Customer Spends 5 Months On Uneven Couch Because Jennifer Convertibles Can’t Get Its Act Together

Customer calls Jennifer "Master of the runaround."

Customer calls Jennifer “Master of the runaround.”

Buying a new couch is often a pricey endeavor, so if that piece of furniture is found to be faulty after only a few weeks, you would probably expect the seller to do the proper thing and replace it. But the folks at Jennifer Convertibles might disagree.

Back in August, a New Jersey woman spent nearly $2,000 at Jennifer, and she inspected everything when it was delivered to make sure that nothing on the leather furniture was scratched, ripped, or otherwise damaged.

But as she soon found out, the cushions were all of drastically different firmness.

“It became obvious that the seat cushions were so different that the people seated in them were falling into each other, some sinking in and some sitting so high that their feet didn’t even touch the floor,” she tells the Newark Star-Ledger’s Bamboozled column.

So only 19 days after buying her new couch, she contacted Jennifer to see what could be done. Little did she know she was diving down the rabbit hole where she’d spend the rest of the year dealing with what she came to call the “Masters of the runaround.”

Jennifer customer service agreed to send a tech out to inspect the cushions. A couple weeks later, the tech — from a third-party inspection company, was finally at her house and agreeing with her assessment on the cushion issue.

She told the inspector that she would like a replacement couch. “He replied that he knew Jennifer Convertibles, and they would want to repair it,” she tells Bamboozled.

Then began a couple weeks of waiting for Jennifer to acknowledge the inspector’s report. When it finally did, the customer learned that because she didn’t file her claim within 7 days of receiving the furniture, she had to give Jennifer a chance to repair the problem first.

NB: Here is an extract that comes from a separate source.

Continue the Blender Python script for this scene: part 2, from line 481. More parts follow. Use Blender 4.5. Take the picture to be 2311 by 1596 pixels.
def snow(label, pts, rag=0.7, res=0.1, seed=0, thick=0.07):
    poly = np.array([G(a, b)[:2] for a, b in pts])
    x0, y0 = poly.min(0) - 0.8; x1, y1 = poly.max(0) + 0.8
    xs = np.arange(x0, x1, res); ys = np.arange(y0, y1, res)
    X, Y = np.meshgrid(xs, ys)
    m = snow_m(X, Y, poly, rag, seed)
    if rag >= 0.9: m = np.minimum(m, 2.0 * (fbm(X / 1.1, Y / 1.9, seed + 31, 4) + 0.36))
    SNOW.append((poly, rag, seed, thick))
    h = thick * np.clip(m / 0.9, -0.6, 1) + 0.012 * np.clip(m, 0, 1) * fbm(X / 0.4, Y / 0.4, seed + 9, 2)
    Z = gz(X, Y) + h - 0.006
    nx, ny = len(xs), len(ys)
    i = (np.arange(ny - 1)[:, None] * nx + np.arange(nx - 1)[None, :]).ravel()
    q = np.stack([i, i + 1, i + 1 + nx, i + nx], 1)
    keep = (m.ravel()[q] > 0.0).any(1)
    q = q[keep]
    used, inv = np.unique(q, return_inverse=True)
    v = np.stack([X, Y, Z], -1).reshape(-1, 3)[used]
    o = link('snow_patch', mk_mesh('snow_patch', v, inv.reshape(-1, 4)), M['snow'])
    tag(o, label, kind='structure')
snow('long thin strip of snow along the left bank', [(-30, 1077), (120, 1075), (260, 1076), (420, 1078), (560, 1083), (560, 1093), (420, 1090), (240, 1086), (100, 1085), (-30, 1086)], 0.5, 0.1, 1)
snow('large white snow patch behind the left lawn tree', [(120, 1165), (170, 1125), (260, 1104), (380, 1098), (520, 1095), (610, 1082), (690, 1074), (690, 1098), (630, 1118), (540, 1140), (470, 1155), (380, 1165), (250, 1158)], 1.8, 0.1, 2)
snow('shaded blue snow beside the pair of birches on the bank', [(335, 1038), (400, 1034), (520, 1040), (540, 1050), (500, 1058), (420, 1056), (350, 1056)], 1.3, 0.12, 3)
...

This would require about a month — assuming the replacement parts were in stock. She attempted to issue a charge-back via her credit card company but after some initial hopefulness, ultimately her card company said Jennifer had to be given a chance to make the repairs.

Now into October, the customer could not get anyone to confirm a delivery date for the replacement parts, nor would anyone provide her with a copy of the inspector’s report. She eventually was given a delivery but delays (and presumably Hurricane Sandy) pushed that until after Thanksgiving.

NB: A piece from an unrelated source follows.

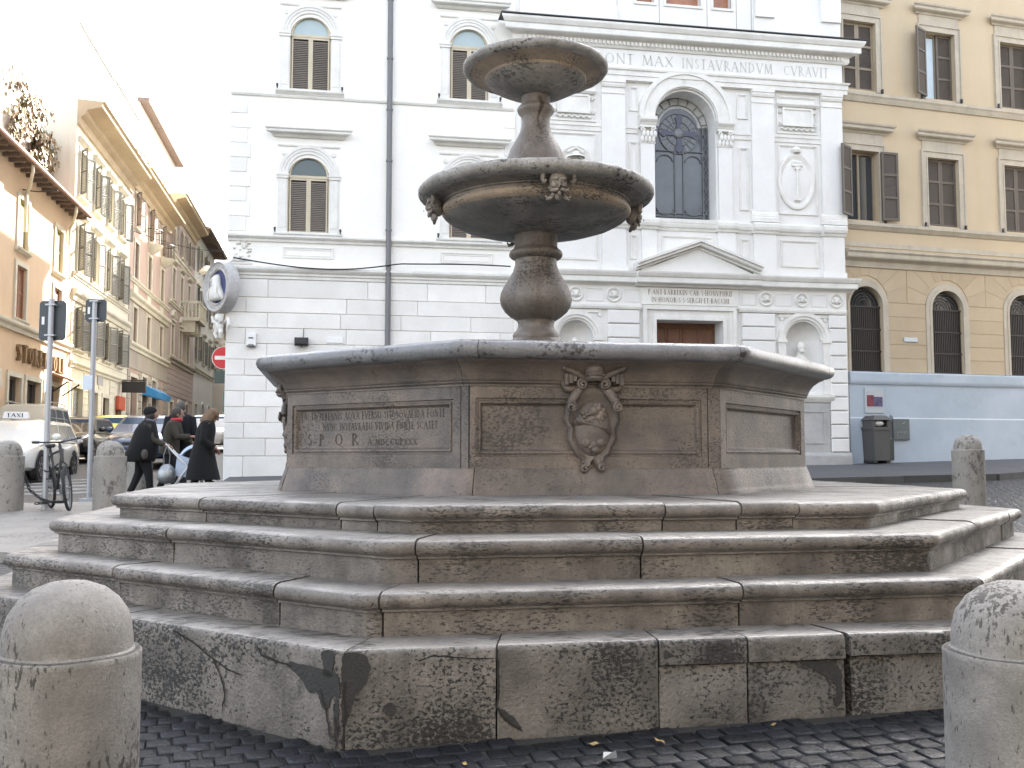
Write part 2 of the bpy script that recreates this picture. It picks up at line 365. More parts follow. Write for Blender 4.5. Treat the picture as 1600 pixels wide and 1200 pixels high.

But when the tech — the same one who had done the earlier inspection — arrived to finally make the repair, it was not good news:

[T]he tech said that he shouldn’t have to repair new furniture, and that if a repair was tried by stitching in the seat cushions, they would be damaged. The tech also said the cushions would deflate rapidly because they were not “good density,” and that the fix was too much work to do in-home and that the furniture should be replaced…

The tech even showed the customer the earlier report — the one that no one at Jennifer would allow her to see — showing his recommendation that the furniture should be replaced.

He filed another report, which resulted in more runaround from Jennifer.

On Dec. 14, a Jennifer rep told the customer that the new report was “unclear” and that it needed to look into the matter further.

After several more days of being told to call back the next day, she finally got Bamboozled involved.

Within a week of being contacted by the newspaper, the store was calling to say could exchange her furniture or get $1,911 (the full amount) in store credit. Catch is, if she wanted an exchange, she’d have to wait six weeks.

“I told him I wanted my money back,” says the customer. The store manager says he’d have to look into that.

A rep for the company finally told Bamboozled that, “The end result is we are going to pick up the furniture in question and issue a full refund.”

Had Jennifer Convertibles simply done what the customer asked — and what its own contracted inspector suggested — back in September, it would have saved its employees time and effort, and possibly retained a customer for future purchases. But by dragging this process on — to the point where it only got resolved with the media’s involvement — it has gained nothing except a former customer and some bad press.